--- start of Supplied information ---
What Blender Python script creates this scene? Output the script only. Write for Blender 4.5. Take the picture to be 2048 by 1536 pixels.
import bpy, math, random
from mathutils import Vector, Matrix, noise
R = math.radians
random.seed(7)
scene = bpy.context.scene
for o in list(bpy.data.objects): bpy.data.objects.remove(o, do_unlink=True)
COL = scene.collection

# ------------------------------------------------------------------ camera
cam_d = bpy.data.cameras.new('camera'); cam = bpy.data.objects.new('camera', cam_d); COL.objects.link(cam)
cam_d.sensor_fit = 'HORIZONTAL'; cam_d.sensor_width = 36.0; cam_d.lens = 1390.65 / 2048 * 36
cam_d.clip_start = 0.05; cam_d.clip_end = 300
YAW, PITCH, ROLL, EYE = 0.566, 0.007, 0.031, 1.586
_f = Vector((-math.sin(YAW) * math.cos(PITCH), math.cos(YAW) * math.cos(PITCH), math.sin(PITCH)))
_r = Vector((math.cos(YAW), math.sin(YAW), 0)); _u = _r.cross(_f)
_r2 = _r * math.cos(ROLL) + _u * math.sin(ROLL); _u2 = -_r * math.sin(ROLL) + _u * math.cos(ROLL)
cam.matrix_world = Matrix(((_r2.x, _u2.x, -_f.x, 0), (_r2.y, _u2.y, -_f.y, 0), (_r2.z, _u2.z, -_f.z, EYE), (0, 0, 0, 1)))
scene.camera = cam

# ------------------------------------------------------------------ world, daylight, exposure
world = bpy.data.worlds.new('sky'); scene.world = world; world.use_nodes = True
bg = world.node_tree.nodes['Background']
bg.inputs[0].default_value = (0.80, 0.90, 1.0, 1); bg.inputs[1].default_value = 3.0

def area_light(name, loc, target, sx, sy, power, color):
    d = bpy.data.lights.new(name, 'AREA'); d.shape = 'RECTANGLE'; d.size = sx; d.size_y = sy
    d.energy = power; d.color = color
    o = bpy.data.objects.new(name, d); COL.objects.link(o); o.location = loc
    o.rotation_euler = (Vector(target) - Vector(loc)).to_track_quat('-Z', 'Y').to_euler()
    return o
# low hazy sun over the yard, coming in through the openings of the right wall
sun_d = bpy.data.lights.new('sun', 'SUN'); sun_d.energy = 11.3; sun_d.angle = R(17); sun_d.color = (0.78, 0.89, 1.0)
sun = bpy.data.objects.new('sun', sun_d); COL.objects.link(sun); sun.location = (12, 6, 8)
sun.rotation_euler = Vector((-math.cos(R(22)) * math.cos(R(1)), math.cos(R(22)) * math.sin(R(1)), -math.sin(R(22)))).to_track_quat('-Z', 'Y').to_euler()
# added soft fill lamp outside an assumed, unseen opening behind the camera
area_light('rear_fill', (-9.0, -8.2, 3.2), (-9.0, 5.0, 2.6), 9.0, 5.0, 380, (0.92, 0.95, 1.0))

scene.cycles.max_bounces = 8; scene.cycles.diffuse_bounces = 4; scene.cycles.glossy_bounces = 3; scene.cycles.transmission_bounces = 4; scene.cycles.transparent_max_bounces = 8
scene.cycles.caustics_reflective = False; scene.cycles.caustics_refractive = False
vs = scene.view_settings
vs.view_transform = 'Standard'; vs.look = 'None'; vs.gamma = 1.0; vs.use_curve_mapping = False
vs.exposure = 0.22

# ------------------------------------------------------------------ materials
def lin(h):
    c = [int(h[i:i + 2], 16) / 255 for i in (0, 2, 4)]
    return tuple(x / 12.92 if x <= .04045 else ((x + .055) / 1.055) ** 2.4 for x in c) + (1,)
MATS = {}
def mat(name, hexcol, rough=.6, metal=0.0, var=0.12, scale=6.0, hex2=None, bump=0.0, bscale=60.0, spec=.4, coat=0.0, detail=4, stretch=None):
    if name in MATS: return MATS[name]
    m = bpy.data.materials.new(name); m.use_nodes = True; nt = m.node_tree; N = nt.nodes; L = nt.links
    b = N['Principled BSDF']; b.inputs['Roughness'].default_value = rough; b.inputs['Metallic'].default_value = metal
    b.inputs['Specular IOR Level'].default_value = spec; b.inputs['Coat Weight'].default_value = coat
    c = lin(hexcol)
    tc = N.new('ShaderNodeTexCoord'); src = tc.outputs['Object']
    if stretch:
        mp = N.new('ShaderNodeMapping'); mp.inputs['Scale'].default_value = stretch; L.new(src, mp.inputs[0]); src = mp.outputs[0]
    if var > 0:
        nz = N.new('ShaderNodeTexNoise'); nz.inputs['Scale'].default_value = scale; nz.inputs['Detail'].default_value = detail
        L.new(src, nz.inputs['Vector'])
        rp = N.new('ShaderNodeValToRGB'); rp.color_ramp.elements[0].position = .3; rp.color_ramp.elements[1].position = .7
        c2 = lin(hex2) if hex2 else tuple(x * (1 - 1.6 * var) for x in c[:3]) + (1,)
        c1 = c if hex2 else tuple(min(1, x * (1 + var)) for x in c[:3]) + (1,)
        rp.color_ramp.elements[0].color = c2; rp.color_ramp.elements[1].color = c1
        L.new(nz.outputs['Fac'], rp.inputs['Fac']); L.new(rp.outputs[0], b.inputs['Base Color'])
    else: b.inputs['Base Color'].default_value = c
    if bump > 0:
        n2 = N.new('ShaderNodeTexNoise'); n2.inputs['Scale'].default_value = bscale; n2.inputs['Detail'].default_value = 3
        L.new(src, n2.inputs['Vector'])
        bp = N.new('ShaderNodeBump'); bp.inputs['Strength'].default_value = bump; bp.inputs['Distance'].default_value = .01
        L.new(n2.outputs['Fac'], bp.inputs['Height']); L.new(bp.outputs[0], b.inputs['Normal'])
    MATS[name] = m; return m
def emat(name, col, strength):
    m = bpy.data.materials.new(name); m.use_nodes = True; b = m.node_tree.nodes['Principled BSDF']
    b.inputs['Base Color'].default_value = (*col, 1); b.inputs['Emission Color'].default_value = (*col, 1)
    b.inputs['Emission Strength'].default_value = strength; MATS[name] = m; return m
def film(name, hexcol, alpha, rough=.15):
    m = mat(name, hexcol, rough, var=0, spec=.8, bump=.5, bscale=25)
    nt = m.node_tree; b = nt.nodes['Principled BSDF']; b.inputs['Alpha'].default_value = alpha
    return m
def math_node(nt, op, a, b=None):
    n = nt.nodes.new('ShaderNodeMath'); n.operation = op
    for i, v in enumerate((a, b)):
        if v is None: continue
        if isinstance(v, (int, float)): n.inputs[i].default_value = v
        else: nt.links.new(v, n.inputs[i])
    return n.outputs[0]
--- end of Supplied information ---
• Work to complete:
Produce the lines from the top of the listing through the "COL = scene.collection" line exactly as they appear, with no additional output.

• Answer to the task:
What Blender Python script creates this scene? Output the script only. Write for Blender 4.5. Take the picture to be 2048 by 1536 pixels.
import bpy, math, random
from mathutils import Vector, Matrix, noise
R = math.radians
random.seed(7)
scene = bpy.context.scene
for o in list(bpy.data.objects): bpy.data.objects.remove(o, do_unlink=True)
COL = scene.collection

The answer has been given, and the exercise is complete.